Sunday, April 6, 2014
Warning: Global Regents Approaching (And It's an Uneven Playing Field!)
By now we've all heard -ad nauseam- how charter schools perform better than traditional public schools on standardized exams. This performance, though not always true, has been held up as an example of how charters are better suited than public schools at serving students.
Just beneath this mantra lies a fact that can only happen in the perverse bowl of politics that is New York State: While traditional public schools are banned by law from grading state exams that were taken by their own students (particularly their high school state exams), charter schools -and even charter teachers themselves- grade their own students' exams each and every year.
This is according a conversation I had with two charter teachers, who teach in two different charter networks, this past week.
And there is no oversight whatsoever for these grading practices. Charter networks benefit from a perverse type of benign neglect from local and state districts that permits them to grade their own exams without oversight. At the same time, these networks embrace the business model approach which rewards employees who perform well and lets go those who do not. I would imagine the types of pressure placed on my colleagues from these schools in order to make sure the scores were up -and, without oversight, the networks are free to exert that pressure, if they wish, in total and complete secrecy.
And although these normal practices continue, no one calls them out on it.
It's not as though anyone would care. As our own governor as just recently demonstrated, charters are a very powerful political entity. The hedge fund managers who support them have great influence over the decisions that effect schools. If New York City public schools must have someone else grade their exams while charters get to grade their own in secrecy, then it's clearly because the powers that be have decided it. Our own state education Commissioner, John King -who championed the law that prevents public schools from grading their own exam but allows charters to do it in secrecy- is a charter school advocate and veteran himself. Assessing the deck that is stacked against public schools, is it any wonder why some charters do better on tests?
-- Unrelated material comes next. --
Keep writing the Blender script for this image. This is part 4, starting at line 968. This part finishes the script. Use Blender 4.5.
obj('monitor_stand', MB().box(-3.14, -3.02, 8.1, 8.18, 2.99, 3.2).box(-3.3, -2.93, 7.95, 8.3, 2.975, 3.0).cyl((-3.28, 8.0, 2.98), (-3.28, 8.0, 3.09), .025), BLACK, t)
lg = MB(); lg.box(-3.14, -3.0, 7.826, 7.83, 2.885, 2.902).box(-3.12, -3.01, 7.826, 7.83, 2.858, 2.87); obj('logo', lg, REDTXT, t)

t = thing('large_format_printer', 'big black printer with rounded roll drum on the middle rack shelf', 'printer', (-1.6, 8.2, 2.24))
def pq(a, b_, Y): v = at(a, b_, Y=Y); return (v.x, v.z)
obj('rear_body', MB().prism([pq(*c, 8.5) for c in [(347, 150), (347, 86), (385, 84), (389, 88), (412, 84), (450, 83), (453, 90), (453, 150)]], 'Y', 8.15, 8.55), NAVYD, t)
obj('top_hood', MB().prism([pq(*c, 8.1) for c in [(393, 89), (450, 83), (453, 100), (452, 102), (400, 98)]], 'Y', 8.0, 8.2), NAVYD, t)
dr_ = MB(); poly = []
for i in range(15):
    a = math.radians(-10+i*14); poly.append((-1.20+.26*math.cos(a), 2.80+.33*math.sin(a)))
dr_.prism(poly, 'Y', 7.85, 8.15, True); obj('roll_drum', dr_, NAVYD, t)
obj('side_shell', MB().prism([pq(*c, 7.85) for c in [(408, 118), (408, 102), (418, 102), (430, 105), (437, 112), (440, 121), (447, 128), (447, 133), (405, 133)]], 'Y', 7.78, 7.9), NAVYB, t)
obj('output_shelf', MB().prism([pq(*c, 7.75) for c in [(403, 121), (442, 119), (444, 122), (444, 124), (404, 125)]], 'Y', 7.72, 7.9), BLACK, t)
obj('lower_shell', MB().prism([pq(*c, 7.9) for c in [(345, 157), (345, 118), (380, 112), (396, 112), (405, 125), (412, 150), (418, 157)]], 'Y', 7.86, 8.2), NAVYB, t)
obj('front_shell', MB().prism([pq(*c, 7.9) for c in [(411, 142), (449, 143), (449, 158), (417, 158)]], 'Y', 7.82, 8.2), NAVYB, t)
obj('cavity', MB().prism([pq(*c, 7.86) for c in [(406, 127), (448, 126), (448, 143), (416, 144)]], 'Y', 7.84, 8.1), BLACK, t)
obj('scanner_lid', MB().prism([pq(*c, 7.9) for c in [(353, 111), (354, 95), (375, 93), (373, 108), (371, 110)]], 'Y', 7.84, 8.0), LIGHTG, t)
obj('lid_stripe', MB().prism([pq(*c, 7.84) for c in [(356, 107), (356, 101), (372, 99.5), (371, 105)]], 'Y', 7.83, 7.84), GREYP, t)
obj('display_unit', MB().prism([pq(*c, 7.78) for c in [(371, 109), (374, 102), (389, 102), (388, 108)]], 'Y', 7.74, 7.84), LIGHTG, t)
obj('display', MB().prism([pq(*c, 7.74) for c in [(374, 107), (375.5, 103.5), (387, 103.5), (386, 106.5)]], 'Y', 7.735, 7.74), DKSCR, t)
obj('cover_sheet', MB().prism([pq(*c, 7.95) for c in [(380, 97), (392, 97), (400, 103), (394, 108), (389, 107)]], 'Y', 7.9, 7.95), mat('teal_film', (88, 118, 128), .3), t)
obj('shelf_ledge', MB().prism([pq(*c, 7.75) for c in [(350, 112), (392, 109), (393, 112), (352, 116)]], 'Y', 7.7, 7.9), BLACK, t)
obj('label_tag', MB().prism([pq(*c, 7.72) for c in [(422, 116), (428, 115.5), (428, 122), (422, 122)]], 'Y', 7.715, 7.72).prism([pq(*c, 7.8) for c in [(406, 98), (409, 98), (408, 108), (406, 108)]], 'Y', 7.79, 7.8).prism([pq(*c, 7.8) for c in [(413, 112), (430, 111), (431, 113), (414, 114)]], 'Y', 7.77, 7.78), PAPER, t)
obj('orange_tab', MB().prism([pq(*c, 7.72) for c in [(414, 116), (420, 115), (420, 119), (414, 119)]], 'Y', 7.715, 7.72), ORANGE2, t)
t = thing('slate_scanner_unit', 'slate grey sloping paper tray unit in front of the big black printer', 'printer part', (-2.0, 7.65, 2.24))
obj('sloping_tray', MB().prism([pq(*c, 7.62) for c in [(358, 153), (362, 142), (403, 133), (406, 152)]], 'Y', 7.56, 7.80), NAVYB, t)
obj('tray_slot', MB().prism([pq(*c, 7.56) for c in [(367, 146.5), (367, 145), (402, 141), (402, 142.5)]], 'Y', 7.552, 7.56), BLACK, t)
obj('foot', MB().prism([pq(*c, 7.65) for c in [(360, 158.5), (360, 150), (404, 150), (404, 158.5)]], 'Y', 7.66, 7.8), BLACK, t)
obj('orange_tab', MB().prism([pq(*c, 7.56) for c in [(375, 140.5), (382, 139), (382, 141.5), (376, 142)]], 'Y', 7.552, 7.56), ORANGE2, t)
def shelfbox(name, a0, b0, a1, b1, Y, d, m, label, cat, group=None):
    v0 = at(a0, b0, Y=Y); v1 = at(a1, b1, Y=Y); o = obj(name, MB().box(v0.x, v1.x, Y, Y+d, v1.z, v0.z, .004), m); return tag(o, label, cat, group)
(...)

I teach Global History in a traditional public school. I've asked to teach only students with lower skills than most (mainly because I like those students more than other types of students), yet I know that my results on New York State's most difficult mandated exam -the Regents' Exam in Global History and Geography- will not be as good as the results in some charter schools throughout the city.
In June, I will be asked to accept that charter schools teachers, with their bonuses and work ethics (and fear of constantly being fired) are better than I. My reply, as always, will be that I wasn't aware that this was a competition. But deep down inside, on the level where everyone feels at least a little competitive, I'll grunt about how I just never had a level playing field to measure whether or not that was true.